What looks like a good, normal, expected pace to me:
Day 0 - Candidate apply
This week - Phone call
Next week - On site interviews
Next next week - Offer letter ready to sign
Of course, we have to be in touch right away after each step to arrange the details for the next step. That means we're in touch within 24-48 hours after each step.
It'd be fun to build a tool that does this. I still have ~170 companies I applied to more than two months ago that I haven't heard back from yet. Funnier still is that in the end, the 3 offers I was fortunate enough to receive in the same timeline all had at most a timeline of 2 weeks from initial communication/application to offer. Rejections came either within a half second (auto somehow) to two weeks.
I think we could use close.io as a job seeker's tool instead of a CRM and it could be interesting to use it from the other side of the intended parties.
Never, really, because each company would only see my resume once, and they're getting my resume through expected channels.
I don't have a Compsci degree to fall back on. I needed to be realistic about my chances getting in to a company. Each company received a crafted, custom cover letter. These were not spam applications.
My guess is that a number of the applications were done via job boards rather than at each company. In my experience as someone still looking for a first job, job board applications seem to have incredibly low yields.
Because I chose an offer within a month. So approximately half of those were sent within 2-3 weeks before I accepted an offer, and of that half I had to turn down a good deal of follow-ups.
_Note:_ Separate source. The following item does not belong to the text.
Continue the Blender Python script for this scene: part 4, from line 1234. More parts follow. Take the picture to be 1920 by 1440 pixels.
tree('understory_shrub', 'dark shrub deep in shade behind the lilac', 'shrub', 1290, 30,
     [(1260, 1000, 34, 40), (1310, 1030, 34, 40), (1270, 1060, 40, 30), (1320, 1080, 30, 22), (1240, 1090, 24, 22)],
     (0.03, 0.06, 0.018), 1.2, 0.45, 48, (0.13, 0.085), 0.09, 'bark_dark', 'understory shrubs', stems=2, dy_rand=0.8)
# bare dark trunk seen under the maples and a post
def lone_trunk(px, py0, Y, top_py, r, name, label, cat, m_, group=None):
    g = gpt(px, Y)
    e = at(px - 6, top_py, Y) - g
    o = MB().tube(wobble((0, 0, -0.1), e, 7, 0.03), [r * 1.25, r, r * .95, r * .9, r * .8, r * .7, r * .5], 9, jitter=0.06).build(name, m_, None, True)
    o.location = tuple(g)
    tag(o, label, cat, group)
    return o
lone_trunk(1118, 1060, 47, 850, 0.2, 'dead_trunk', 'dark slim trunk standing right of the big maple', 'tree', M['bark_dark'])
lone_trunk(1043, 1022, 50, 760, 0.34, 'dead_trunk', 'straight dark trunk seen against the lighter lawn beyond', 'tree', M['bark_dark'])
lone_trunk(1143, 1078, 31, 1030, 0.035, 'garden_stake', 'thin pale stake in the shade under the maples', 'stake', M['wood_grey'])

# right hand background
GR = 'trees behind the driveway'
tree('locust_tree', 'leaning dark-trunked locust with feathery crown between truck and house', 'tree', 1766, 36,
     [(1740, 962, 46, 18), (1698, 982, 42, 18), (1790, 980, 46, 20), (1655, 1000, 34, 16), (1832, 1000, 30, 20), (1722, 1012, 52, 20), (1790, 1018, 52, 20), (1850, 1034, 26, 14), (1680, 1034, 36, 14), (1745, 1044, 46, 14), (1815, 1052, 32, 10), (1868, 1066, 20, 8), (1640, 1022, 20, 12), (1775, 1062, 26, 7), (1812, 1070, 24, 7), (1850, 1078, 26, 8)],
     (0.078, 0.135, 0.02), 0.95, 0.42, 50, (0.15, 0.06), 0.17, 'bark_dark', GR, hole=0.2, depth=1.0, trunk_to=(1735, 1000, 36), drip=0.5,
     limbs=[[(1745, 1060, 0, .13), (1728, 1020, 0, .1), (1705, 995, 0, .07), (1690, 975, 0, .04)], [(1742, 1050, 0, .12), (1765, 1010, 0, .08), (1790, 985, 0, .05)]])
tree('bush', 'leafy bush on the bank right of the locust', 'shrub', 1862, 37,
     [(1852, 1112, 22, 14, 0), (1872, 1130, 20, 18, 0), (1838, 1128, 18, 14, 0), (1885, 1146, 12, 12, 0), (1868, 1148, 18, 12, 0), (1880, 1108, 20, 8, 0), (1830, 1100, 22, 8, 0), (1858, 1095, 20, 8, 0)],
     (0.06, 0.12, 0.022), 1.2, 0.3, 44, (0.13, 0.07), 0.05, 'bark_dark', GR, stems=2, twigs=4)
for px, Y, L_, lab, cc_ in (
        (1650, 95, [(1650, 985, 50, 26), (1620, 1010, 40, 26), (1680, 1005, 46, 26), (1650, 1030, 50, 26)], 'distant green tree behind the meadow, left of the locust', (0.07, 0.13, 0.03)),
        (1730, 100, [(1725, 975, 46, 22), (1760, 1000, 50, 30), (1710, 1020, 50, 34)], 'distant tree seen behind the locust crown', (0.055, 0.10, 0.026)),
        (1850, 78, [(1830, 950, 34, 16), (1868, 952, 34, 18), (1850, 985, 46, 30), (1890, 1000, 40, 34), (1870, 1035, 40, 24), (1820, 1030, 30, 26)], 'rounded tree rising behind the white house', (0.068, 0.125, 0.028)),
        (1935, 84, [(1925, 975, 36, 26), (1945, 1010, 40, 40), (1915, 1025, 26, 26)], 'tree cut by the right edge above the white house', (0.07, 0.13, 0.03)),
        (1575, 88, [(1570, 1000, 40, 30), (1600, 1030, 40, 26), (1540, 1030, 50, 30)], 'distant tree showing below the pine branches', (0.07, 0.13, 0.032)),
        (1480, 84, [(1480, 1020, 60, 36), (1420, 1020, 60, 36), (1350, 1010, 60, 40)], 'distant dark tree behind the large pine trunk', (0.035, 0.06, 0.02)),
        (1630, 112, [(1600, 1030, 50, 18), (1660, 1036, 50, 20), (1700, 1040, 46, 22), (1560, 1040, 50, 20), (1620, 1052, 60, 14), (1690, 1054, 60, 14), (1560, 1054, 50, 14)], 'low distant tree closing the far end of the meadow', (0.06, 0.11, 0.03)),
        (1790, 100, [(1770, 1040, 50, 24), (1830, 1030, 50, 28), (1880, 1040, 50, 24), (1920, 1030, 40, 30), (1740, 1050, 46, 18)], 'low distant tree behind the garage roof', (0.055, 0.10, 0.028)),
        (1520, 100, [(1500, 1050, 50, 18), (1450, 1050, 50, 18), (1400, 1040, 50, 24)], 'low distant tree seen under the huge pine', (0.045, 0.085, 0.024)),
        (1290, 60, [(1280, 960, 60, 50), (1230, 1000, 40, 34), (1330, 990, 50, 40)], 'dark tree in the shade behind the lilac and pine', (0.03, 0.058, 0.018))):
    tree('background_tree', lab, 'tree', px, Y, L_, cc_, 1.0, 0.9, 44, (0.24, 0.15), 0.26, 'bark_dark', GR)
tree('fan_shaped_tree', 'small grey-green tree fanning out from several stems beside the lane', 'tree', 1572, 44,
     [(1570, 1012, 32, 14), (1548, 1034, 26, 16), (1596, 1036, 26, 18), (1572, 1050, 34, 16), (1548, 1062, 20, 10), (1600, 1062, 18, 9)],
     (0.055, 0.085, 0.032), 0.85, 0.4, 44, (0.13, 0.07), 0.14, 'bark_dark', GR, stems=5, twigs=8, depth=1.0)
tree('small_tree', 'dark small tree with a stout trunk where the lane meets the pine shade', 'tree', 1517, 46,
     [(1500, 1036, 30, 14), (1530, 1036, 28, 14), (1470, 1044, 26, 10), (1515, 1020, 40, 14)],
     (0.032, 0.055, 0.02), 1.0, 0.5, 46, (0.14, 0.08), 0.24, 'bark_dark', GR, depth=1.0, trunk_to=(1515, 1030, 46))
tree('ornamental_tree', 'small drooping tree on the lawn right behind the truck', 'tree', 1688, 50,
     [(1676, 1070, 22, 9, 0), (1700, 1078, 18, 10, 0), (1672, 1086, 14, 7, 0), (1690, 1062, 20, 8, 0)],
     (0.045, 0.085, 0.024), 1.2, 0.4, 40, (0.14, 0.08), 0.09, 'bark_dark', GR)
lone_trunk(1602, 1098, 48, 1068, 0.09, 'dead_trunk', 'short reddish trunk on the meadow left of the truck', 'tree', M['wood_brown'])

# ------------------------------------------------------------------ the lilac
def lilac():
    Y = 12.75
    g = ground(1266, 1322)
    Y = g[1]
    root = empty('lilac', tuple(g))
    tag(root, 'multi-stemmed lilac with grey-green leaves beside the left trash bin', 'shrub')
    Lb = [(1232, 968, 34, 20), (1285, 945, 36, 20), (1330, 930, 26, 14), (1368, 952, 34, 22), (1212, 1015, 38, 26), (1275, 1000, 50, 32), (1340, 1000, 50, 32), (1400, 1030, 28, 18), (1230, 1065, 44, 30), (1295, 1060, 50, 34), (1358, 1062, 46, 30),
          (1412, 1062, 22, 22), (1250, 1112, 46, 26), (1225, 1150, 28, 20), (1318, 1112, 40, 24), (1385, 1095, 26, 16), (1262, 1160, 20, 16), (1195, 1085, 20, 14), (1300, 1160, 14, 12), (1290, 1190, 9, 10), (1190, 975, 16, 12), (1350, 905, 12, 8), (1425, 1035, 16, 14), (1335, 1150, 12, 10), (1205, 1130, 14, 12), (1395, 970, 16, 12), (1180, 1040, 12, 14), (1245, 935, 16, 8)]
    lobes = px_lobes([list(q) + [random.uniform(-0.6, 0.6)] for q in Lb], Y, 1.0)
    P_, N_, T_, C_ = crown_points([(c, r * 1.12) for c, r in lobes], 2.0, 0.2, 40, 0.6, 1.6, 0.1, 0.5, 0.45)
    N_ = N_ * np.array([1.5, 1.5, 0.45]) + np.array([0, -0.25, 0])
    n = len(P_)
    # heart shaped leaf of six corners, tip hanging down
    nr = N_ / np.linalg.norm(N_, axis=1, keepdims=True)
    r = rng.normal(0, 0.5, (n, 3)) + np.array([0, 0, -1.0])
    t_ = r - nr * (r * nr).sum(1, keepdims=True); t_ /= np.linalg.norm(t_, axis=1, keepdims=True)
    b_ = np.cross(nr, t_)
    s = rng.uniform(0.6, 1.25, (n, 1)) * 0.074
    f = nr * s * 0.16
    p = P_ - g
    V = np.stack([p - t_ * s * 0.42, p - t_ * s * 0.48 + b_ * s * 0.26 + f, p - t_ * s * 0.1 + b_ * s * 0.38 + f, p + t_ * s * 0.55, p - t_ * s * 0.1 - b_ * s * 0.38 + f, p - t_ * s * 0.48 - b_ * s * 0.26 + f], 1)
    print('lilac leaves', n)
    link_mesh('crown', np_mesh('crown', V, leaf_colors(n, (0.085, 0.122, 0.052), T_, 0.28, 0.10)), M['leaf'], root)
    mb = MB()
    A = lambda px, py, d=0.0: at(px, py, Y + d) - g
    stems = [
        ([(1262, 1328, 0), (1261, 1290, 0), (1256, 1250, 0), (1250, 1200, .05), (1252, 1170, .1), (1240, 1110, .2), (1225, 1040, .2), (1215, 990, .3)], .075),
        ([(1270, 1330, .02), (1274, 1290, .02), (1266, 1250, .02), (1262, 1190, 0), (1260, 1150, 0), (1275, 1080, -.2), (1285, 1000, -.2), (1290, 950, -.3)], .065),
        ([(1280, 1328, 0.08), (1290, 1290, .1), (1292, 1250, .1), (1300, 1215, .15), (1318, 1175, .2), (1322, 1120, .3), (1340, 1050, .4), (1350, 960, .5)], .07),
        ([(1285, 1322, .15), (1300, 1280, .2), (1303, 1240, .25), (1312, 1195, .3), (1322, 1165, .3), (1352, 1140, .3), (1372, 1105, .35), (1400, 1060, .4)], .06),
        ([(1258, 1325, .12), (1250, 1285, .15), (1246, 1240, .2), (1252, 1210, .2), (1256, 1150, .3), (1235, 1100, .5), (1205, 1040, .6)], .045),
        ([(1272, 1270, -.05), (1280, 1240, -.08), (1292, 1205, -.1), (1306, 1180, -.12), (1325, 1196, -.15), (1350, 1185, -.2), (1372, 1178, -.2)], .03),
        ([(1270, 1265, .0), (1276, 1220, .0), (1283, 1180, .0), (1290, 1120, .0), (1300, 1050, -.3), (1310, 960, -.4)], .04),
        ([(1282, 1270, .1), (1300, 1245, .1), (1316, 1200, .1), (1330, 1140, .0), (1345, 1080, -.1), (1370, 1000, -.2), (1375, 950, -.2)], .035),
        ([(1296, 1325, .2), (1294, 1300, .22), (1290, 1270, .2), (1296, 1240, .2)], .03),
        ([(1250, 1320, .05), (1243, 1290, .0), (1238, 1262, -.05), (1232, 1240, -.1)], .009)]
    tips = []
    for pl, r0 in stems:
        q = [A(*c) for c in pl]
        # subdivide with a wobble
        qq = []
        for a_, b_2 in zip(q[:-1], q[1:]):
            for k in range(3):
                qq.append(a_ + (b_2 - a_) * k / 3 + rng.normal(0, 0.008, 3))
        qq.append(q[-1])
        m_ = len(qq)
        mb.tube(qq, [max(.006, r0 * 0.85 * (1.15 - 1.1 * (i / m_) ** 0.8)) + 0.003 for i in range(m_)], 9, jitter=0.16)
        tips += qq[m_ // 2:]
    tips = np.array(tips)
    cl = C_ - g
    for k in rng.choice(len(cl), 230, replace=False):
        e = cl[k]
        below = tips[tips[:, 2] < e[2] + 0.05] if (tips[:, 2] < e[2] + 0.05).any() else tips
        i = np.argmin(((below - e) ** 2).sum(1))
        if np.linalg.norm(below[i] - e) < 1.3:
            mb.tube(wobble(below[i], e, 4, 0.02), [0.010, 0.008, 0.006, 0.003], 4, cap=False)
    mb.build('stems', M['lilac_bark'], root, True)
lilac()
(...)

Also, bootcamp-grad. I chose a shotgun approach. It worked.
EDIT: to clarify, I haven't heard back from 170. I applied to ~300.
I've done interviews with a number of companies lately and yes, the experience is just all over the place. The most annoying are the companies which don't do what they advertise - like mentioning on their site they will give you feedback if you ask for it and then never responding to the question. Just don't offer it and it's going to be fine.
Surprisingly though, almost every recruitment company did send a proper rejection email. Internal HR - not so much. On the other hand internal recruitment is much simpler to prepare for. Recruiters often call back mentioning only their company and I have no idea which of the last 10 applications they happened to receive and what the position was about.
This is actually the most surprising thing I've seen since we started Triplebyte. Originally I'd assumed that every company complaining about how difficult it is to hire engineers, would be moving every candidate through their process as quickly as possible. In practice we learnt to stop working with companies who were too dysfunctional to get back to candidates promptly - even if it's just to let them know they needed a few more days to make a decision.
We'll also often see dysfunctional companies switch to the extreme opposite end of the responsiveness spectrum once they've made an offer and start pushing candidates to make a decision immediately. Better to have been responsiveness throughout the process. I suspect companies still underestimate how much that makes a candidate more positively inclined towards them once they're at the decision making stage.